Data provided

═══

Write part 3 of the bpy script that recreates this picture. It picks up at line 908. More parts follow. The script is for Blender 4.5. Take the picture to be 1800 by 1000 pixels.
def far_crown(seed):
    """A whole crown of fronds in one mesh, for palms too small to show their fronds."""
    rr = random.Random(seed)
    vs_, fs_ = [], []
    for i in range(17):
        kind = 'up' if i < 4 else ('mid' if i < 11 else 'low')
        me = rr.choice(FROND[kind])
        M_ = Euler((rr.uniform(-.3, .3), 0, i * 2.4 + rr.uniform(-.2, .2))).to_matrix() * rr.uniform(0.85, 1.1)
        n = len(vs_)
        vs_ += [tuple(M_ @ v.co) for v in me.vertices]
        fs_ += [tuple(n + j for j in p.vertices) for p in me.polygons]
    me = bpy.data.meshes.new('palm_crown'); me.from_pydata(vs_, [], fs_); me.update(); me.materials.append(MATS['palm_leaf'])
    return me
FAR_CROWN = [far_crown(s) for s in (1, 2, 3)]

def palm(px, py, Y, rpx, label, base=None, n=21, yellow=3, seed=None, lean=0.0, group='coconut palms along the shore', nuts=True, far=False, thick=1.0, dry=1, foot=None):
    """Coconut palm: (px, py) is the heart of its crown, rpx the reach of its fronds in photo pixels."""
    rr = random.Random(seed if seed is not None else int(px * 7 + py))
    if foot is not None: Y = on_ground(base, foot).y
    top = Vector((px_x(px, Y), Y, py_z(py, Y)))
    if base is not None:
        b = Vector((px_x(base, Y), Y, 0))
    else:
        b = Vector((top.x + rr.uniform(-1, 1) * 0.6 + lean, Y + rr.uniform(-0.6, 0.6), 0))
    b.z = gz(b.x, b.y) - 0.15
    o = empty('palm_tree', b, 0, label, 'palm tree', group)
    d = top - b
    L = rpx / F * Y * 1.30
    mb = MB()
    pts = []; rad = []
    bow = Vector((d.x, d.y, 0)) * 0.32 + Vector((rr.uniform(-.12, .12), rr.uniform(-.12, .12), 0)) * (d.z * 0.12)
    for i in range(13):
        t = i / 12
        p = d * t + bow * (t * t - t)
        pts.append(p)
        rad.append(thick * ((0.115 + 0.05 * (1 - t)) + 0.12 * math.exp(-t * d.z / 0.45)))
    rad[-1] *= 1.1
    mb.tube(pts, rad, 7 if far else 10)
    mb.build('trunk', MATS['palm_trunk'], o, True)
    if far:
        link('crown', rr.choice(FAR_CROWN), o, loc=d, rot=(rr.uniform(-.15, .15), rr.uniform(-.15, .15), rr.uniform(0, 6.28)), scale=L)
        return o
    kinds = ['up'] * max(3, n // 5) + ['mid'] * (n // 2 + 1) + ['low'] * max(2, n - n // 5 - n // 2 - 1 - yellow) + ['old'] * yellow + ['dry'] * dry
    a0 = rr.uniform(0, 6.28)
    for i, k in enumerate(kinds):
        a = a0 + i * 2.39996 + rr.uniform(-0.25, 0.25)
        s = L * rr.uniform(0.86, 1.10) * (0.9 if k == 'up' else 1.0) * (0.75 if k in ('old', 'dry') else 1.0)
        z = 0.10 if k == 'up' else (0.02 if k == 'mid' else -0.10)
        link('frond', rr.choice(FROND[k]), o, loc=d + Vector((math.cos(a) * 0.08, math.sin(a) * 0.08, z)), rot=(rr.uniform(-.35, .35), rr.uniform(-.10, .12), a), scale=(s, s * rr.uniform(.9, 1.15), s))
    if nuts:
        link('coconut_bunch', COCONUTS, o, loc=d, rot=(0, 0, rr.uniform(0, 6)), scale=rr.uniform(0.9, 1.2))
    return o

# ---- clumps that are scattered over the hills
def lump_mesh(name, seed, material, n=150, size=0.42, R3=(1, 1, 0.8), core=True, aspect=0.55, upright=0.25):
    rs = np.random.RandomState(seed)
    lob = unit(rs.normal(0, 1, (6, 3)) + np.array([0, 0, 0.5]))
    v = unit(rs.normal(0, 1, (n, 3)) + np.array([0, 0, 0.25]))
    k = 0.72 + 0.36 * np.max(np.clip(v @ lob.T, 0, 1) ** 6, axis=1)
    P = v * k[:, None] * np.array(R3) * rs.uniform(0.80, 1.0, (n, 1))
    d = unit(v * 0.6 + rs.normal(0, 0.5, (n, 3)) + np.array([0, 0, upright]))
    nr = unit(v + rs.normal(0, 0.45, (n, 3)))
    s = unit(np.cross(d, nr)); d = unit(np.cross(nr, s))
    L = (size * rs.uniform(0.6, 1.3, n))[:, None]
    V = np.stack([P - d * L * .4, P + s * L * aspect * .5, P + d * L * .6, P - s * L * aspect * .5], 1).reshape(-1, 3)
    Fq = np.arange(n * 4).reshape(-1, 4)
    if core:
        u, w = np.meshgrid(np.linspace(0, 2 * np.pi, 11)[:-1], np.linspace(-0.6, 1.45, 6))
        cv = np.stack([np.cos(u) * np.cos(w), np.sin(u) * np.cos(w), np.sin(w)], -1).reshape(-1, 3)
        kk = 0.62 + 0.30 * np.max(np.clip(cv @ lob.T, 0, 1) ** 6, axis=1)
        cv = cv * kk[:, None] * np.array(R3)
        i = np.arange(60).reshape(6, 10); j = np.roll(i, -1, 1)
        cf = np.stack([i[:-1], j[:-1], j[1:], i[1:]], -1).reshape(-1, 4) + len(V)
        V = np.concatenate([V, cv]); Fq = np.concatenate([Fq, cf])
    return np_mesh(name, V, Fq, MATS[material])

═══

What is required
Copy the lines from the start of the data verbatim, stopping after the line containing "FAR_CROWN = [far_crown(s) for s in (1, 2, 3)]".

Solution to the exercise
Write part 3 of the bpy script that recreates this picture. It picks up at line 908. More parts follow. The script is for Blender 4.5. Take the picture to be 1800 by 1000 pixels.
def far_crown(seed):
    """A whole crown of fronds in one mesh, for palms too small to show their fronds."""
    rr = random.Random(seed)
    vs_, fs_ = [], []
    for i in range(17):
        kind = 'up' if i < 4 else ('mid' if i < 11 else 'low')
        me = rr.choice(FROND[kind])
        M_ = Euler((rr.uniform(-.3, .3), 0, i * 2.4 + rr.uniform(-.2, .2))).to_matrix() * rr.uniform(0.85, 1.1)
        n = len(vs_)
        vs_ += [tuple(M_ @ v.co) for v in me.vertices]
        fs_ += [tuple(n + j for j in p.vertices) for p in me.polygons]
    me = bpy.data.meshes.new('palm_crown'); me.from_pydata(vs_, [], fs_); me.update(); me.materials.append(MATS['palm_leaf'])
    return me
FAR_CROWN = [far_crown(s) for s in (1, 2, 3)]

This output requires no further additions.